The commissioner expressed disappointment over the inability of principals and head teachers to keep relevant administrative and academic records of students for future recourse, stressing the need to keep a comprehensive record of all students.

She noted that the teachers were not prepared to teach their students as they all failed to make available their written lesson notes and the curriculum for subjects to be taught in their classes for the day or week.

She called for the updated copies of standard records all the students, and directed the schools’ management to henceforth keep the schools’ comprehensive record in order to enhance government’s policies and decision making.

“When policy makers make certain decisions, people begin to shout about witch-hunting when in actual fact, they are the ones witch-hunting themselves.

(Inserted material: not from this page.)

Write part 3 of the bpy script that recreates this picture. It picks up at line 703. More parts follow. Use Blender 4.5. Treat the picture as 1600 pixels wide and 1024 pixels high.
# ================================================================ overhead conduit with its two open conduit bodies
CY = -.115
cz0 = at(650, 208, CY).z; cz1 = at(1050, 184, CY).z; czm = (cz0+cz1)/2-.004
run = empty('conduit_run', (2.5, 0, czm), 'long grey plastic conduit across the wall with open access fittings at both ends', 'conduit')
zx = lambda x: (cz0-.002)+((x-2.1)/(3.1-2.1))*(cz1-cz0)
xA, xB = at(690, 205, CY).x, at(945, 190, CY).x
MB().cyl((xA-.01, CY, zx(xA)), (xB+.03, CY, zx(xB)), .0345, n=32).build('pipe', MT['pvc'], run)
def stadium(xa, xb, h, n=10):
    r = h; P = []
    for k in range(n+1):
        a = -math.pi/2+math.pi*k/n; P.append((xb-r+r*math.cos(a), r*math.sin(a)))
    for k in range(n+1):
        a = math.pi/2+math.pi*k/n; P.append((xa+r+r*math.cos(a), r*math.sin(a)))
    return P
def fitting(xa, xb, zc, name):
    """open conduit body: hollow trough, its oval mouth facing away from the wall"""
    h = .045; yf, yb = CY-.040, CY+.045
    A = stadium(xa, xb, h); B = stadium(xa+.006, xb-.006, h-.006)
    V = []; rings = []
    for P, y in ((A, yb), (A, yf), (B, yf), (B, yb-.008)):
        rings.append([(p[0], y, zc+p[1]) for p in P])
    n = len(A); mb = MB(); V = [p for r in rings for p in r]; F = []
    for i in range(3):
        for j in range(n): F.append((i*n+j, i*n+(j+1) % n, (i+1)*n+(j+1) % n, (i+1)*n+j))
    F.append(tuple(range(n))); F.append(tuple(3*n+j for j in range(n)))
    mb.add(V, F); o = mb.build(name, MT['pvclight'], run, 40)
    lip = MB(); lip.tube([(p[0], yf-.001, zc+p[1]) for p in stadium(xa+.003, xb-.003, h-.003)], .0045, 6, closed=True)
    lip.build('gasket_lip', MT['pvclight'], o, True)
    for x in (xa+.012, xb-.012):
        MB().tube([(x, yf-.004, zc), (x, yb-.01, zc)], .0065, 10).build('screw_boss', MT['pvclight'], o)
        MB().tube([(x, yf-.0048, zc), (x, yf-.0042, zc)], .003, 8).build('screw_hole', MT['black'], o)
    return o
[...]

Many things we saw in the schools we visited today were shocking and totally unacceptable in this information age.

“The problems we are facing in education were caused by the people who work in the sector and they should be the people to correct those anomalies; there must be a paradigm shift,” Osikoya said.

She advised the teachers to go back to the baseline and do things right; have a change of attitude towards their job; train themselves and put their professionalism to work.

Osikoya, who assumed office on January 2, 2018, reiterated the need to tackle foundational problems in education by getting accurate data of all schools and teachers in all public schools in the state before thinking of embarking on an exercise to check their competency.

She restated her commitment towards ensuring that the education policy of the New Direction Agenda of the governor is achieved, calling for the cooperation of all critical stakeholders in building a formidable sector.

The schools visited were Government Girls’ Secondary School (GGSS); LGEA Primary School, Sarkin-Noma, among several other schools visited by other monitoring teams of the ministry.

The Principal of GGSS, Mrs. Habibat Albdulrahman appealed to the government to provide the school a befitting laboratory, additional classrooms and perimeter fencing of the school.

She appealed for Physics, Maths and Chemistry teachers as the school does not have any of them, adding that most of their teachers rarely come to school because they are being owed salaries between 11 to 15 months.